[Begin]

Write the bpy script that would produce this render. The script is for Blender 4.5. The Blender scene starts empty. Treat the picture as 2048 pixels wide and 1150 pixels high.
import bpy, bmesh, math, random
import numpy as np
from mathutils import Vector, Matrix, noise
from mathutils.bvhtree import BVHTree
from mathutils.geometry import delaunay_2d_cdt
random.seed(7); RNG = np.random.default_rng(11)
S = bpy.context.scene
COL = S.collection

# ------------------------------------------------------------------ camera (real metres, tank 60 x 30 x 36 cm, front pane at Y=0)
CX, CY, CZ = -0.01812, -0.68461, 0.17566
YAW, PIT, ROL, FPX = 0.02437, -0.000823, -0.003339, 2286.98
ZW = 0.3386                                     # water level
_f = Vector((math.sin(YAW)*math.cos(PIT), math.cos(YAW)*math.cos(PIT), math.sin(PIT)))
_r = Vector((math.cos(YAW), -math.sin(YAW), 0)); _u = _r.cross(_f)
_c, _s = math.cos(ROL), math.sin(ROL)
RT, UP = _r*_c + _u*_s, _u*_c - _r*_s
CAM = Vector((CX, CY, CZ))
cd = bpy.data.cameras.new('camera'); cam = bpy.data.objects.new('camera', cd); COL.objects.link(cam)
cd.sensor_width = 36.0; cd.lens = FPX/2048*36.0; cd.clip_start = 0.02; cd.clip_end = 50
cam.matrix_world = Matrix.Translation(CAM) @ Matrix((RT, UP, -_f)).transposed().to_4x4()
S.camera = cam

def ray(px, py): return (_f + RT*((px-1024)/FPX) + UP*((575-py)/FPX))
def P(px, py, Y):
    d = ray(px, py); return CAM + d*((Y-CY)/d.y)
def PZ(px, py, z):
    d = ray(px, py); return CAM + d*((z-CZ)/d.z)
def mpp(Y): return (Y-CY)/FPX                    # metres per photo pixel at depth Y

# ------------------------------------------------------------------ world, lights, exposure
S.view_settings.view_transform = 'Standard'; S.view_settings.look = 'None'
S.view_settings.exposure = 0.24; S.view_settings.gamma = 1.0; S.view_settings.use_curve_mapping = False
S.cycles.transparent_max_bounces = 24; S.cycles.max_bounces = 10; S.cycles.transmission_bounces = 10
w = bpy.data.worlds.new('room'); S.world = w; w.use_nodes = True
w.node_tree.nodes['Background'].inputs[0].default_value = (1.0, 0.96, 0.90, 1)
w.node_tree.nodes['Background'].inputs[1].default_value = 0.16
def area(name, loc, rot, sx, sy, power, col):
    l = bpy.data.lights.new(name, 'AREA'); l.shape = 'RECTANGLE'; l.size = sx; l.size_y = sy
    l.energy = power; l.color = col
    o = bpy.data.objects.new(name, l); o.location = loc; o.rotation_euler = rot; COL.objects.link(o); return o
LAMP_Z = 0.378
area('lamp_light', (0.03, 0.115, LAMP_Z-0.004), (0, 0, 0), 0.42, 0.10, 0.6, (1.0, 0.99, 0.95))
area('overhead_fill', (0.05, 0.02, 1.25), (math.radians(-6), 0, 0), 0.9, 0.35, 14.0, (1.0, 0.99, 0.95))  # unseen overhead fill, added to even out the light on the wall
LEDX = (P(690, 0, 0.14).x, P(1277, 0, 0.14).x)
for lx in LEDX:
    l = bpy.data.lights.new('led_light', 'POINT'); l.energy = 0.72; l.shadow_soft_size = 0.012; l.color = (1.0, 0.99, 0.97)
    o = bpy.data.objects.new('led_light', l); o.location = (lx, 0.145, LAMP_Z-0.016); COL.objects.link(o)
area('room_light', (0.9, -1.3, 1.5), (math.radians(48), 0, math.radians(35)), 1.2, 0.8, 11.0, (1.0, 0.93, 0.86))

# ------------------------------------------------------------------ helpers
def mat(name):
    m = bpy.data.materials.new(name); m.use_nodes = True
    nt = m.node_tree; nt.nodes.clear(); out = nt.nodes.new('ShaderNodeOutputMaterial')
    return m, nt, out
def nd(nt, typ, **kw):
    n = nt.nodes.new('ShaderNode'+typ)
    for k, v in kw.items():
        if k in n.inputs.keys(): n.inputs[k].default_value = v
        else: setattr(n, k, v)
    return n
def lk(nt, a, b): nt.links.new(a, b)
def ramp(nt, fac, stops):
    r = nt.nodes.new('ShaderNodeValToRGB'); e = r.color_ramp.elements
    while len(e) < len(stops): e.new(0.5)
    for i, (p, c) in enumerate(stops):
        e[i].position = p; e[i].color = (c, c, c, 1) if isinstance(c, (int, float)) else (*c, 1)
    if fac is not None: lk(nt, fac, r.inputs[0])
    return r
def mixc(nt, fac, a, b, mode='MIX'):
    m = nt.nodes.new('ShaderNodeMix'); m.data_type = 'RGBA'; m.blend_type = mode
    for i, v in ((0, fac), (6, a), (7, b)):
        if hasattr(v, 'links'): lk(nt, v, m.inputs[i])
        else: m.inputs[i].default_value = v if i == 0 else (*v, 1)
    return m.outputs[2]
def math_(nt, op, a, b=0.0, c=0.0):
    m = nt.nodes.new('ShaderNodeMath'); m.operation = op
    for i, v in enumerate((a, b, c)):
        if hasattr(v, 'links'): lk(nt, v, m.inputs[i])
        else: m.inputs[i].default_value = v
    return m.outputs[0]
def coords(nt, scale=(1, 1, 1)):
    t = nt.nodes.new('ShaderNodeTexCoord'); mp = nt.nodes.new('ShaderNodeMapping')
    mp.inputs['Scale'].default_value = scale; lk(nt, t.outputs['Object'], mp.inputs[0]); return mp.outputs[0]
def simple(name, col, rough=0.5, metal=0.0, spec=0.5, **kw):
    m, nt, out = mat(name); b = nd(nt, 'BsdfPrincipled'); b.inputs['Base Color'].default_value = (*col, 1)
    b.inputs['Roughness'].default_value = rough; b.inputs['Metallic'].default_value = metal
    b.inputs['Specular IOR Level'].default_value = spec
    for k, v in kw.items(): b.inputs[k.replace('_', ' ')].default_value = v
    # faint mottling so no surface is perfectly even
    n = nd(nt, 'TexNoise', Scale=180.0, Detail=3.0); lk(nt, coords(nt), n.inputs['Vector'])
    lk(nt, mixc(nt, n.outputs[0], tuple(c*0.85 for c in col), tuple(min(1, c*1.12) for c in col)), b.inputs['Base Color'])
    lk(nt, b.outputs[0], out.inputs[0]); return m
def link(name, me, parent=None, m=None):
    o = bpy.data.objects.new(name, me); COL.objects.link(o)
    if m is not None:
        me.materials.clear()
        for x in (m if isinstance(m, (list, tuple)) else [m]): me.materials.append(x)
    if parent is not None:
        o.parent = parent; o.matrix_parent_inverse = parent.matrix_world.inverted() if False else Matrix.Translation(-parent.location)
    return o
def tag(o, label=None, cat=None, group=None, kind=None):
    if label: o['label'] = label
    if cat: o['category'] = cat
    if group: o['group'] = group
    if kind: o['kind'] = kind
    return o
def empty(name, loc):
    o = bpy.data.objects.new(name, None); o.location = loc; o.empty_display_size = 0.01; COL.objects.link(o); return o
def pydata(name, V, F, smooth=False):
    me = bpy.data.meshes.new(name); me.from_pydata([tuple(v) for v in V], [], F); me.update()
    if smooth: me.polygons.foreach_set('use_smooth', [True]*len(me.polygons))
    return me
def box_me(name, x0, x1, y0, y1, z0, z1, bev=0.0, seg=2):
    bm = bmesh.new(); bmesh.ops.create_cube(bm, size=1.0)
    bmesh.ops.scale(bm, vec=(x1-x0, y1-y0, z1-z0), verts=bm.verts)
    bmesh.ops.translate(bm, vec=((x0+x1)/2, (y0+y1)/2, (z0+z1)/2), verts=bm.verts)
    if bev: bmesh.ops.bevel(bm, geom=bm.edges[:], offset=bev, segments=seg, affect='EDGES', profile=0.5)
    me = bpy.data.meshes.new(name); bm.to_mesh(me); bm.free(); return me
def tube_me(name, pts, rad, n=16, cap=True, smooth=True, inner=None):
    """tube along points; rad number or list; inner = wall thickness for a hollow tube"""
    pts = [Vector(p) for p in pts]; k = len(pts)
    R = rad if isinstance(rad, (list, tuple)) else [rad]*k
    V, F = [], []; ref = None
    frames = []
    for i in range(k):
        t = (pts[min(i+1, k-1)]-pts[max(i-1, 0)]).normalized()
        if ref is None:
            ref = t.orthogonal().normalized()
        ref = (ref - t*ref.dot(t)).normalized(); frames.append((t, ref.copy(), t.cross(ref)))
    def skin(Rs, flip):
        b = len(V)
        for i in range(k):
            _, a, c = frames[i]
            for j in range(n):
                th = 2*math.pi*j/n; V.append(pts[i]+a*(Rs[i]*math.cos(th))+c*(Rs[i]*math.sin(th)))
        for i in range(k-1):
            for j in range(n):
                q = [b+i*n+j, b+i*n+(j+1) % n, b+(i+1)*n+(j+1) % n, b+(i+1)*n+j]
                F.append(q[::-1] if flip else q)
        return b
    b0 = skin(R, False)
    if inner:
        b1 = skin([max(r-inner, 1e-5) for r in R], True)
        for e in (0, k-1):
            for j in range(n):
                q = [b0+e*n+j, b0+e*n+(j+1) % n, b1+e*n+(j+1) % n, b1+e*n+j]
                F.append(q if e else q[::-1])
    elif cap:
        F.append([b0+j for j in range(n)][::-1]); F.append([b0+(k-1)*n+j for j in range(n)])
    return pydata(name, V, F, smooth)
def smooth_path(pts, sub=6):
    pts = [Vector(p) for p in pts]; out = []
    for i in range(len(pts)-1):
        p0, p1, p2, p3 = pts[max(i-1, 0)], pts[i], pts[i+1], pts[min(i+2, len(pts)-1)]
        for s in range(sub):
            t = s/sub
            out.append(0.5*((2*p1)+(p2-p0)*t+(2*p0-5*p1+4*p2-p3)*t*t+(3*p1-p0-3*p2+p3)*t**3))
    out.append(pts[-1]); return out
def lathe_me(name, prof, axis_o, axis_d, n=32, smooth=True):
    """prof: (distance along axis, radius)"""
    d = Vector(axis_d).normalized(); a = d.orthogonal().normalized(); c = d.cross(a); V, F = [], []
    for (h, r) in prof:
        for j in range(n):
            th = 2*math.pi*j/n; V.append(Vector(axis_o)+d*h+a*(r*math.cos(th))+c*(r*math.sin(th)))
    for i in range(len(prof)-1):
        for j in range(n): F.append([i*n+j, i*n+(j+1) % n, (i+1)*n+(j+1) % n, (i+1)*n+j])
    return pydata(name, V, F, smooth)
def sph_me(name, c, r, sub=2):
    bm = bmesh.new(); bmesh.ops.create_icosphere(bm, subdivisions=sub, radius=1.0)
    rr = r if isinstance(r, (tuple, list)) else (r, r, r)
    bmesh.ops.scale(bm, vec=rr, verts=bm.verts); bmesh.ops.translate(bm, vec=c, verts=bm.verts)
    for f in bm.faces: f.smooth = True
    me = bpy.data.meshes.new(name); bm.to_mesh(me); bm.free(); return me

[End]

### What is needed
Give back exactly the material above from its opening line to the line bearing "def mpp(Y): return".

### Task answer
Write the bpy script that would produce this render. The script is for Blender 4.5. The Blender scene starts empty. Treat the picture as 2048 pixels wide and 1150 pixels high.
import bpy, bmesh, math, random
import numpy as np
from mathutils import Vector, Matrix, noise
from mathutils.bvhtree import BVHTree
from mathutils.geometry import delaunay_2d_cdt
random.seed(7); RNG = np.random.default_rng(11)
S = bpy.context.scene
COL = S.collection

# ------------------------------------------------------------------ camera (real metres, tank 60 x 30 x 36 cm, front pane at Y=0)
CX, CY, CZ = -0.01812, -0.68461, 0.17566
YAW, PIT, ROL, FPX = 0.02437, -0.000823, -0.003339, 2286.98
ZW = 0.3386                                     # water level
_f = Vector((math.sin(YAW)*math.cos(PIT), math.cos(YAW)*math.cos(PIT), math.sin(PIT)))
_r = Vector((math.cos(YAW), -math.sin(YAW), 0)); _u = _r.cross(_f)
_c, _s = math.cos(ROL), math.sin(ROL)
RT, UP = _r*_c + _u*_s, _u*_c - _r*_s
CAM = Vector((CX, CY, CZ))
cd = bpy.data.cameras.new('camera'); cam = bpy.data.objects.new('camera', cd); COL.objects.link(cam)
cd.sensor_width = 36.0; cd.lens = FPX/2048*36.0; cd.clip_start = 0.02; cd.clip_end = 50
cam.matrix_world = Matrix.Translation(CAM) @ Matrix((RT, UP, -_f)).transposed().to_4x4()
S.camera = cam

def ray(px, py): return (_f + RT*((px-1024)/FPX) + UP*((575-py)/FPX))
def P(px, py, Y):
    d = ray(px, py); return CAM + d*((Y-CY)/d.y)
def PZ(px, py, z):
    d = ray(px, py); return CAM + d*((z-CZ)/d.z)
def mpp(Y): return (Y-CY)/FPX                    # metres per photo pixel at depth Y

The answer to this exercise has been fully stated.